You have the probability of a counter-clockwise (widdershins) turn :$$\mathbb P({\rm w})= \pi_1q_1+\pi_2 q_2+\pi_3q_3$$
And the probability of a clockwise turn: $$\mathbb P({\rm c})=\pi_1p_1+\pi_2 p_2+\pi_3 p_3$$
As I read it, the event of a counter-clockwise (widdershins) turn followed by five subsequent clockwise turns would likewise have a probability of:
$$\begin{align} \mathbb P({\rm wccccc}) & = \pi_1 q_1 p_3 p_1 p_2 p_3 p_1 + \pi_2 q_2 p_1 p_2 p_3 p_1 p_2 + \pi_3 q_3 p_2 p_3 p_1 p_2 p_3 \\[1ex] & = (\pi_1 q_1/p_2+\pi_2 q_2/p_3+\pi_3 q_3/p_1)(p_1 p_2 p_3)^2 \\ & = \left(\frac {10}{27}\frac{1}{2}\big/\frac{1}{2}+\frac{8}{27}\frac{1}{2}\big/\frac{2}{3}+\frac{1}{3}\frac{1}{3}\big/\frac{1}{2}\right)\left(\frac{1}{2}\frac{1}{2}\frac{2}{3}\right)^2 \\ & = \frac{11}{486} \end{align}$$
[Addendum]
Let's consider the probability of making two subsequent turns: widdershins then clockwise.

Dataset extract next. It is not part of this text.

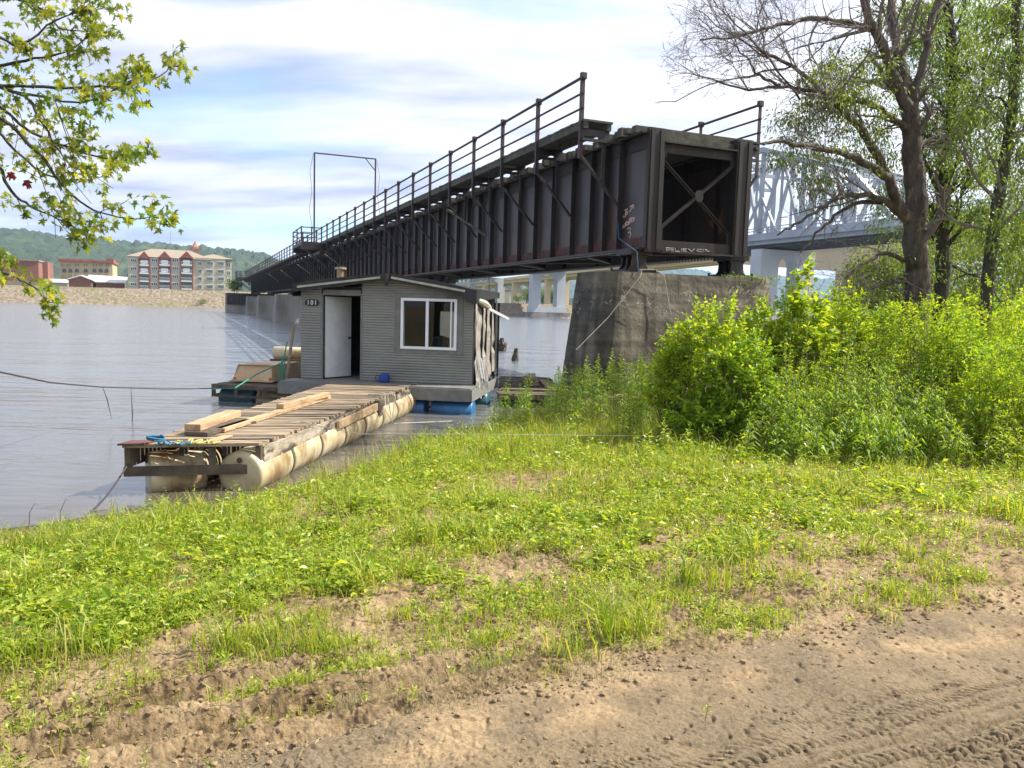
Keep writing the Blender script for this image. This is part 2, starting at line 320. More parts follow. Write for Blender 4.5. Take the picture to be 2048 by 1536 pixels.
def clearglass():
    m = bpy.data.materials.new('cabin_glass'); m.use_nodes = True; nt = m.node_tree; nt.nodes.clear(); N = nt.nodes.new
    o = N('ShaderNodeOutputMaterial'); t = N('ShaderNodeBsdfTransparent'); t.inputs[0].default_value = (0.75, 0.8, 0.78, 1); g = N('ShaderNodeBsdfGlossy'); g.inputs['Roughness'].default_value = 0.02
    f = N('ShaderNodeFresnel'); f.inputs[0].default_value = 1.38; s = N('ShaderNodeMixShader'); nt.links.new(f.outputs[0], s.inputs[0]); nt.links.new(t.outputs[0], s.inputs[1]); nt.links.new(g.outputs[0], s.inputs[2]); nt.links.new(s.outputs[0], o.inputs[0])
    return m
M['glass'] = clearglass()
M['leaf_tree'] = leafmat('tree_leaf', [(0.06, 0.10, 0.025), (0.11, 0.17, 0.035), (0.19, 0.24, 0.045)], 0.55)
M['leaf_dark'] = leafmat('dark_leaf', [(0.06, 0.115, 0.035), (0.10, 0.17, 0.04), (0.17, 0.24, 0.05)], 0.55)
M['leaf_maple'] = leafmat('maple_leaf', [(0.06, 0.12, 0.022), (0.14, 0.22, 0.028), (0.22, 0.31, 0.035), (0.32, 0.32, 0.04)], 0.58)
M['leaf_shrub'] = leafmat('shrub_leaf', [(0.10, 0.21, 0.024), (0.20, 0.33, 0.03), (0.34, 0.44, 0.045)], 0.60)
M['leaf_bright'] = leafmat('bright_shrub_leaf', [(0.14, 0.26, 0.022), (0.26, 0.38, 0.028), (0.40, 0.46, 0.035)], 0.58)
M['leaf_weed'] = leafmat('weed_leaf', [(0.12, 0.22, 0.035), (0.21, 0.34, 0.045), (0.34, 0.44, 0.07)], 0.55, 0.35)
M['leaf_ground'] = leafmat('ground_leaf', [(0.09, 0.18, 0.014), (0.20, 0.32, 0.016), (0.34, 0.44, 0.022), (0.46, 0.50, 0.09)], 0.52, 0.38)
M['grass'] = leafmat('grass_blade', [(0.10, 0.18, 0.018), (0.22, 0.33, 0.022), (0.36, 0.45, 0.03), (0.42, 0.40, 0.12)], 0.5, 0.4)
M['straw'] = leafmat('dry_grass', [(0.22, 0.20, 0.10), (0.30, 0.26, 0.15), (0.17, 0.20, 0.08)], 0.3, tcol=(1, 1, 0.8))

# ------------------------------------------------------------------ ground
SHORE = [(-60, -6), (-20, 0.5), (-10, 4.2), (-6.5, 6.0), (-4.9, 6.95), (-3.7, 7.75), (-2.9, 8.7), (-2.25, 9.7), (-1.5, 11.6), (-0.75, 13.4), (0.2, 15.4), (0.9, 17.3), (1.7, 20.5), (3.2, 25), (8, 34), (24, 55), (70, 90), (260, 200), (900, 500)]
def shore_sd(x, y):
    x = np.asarray(x, float); y = np.asarray(y, float); best = np.full(x.shape, 1e9); sg = np.ones(x.shape)
    for (ax, ay), (bx, by) in zip(SHORE[:-1], SHORE[1:]):
        dx, dy = bx-ax, by-ay; t = np.clip(((x-ax)*dx+(y-ay)*dy)/(dx*dx+dy*dy), 0, 1)
        d = np.hypot(x-ax-t*dx, y-ay-t*dy); cr = dx*(y-ay)-dy*(x-ax); m = d < best
        best = np.where(m, d, best); sg = np.where(m, np.where(cr < 0, 1, -1), sg)
    return best*sg
TD = np.array([0.91, 0.4146]); TP = np.array([-0.4146, 0.91])
def zbase(x, y):
    s = shore_sd(x, y)+0.35*(fbm(np.asarray(x)*1.3, np.asarray(y)*1.3, 3, 5)-0.5)
    zl = 0.60*(1-np.exp(-np.maximum(s, 0)/3.4)) + 0.25*sstep(9, 30, s)
    zw = -0.16*np.maximum(-s, 0); zw = np.maximum(zw, -3)
    return np.where(s > 0, zl, zw)+0.012
def track_bend(x, y):  # coordinate across the track, gently curved
    p = x*TP[0]+y*TP[1]; q = x*TD[0]+y*TD[1]
    return p+0.012*(q-1.5)**2-0.03, q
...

By your method (1) and my method (2) that would be:
$$\begin{align} \mathsf P_1(wc) & = (\pi_1 q_1+\pi_2 q_2+\pi_3 q_3)(\pi_1 p_1+\pi_2 p_2+\pi_3 p_3) \\ & = \bigg(\frac {10}{27}\frac{1}{2}+\frac{8}{27}\frac{1}{2}+\frac{9}{27}\frac{1}{3}\bigg)\bigg(\frac {10}{27}\frac{1}{2}+\frac{8}{27}\frac{1}{2}+\frac{9}{27}\frac{2}{3}\bigg) \\ & = \frac{20}{81} \\[2ex] \mathsf P_2(wc) & = (\pi_1 q_1 p_3+\pi_2 q_2 p_1+\pi_3 q_3 p_2) \\ & = \bigg(\frac {10}{27}\frac{1}{2}\frac 2 3+\frac{8}{27}\frac{1}{2}\frac 1 2+\frac{9}{27}\frac{1}{3}\frac 1 2\bigg) \\ & = \frac{41}{162} \end{align}$$
The difference is that your method considers each subsequent step to begin from an unknown start and concatenates them together.
My method observes that each subsequent step depends on where the previous step ended with only the original step being from a completely unknown start.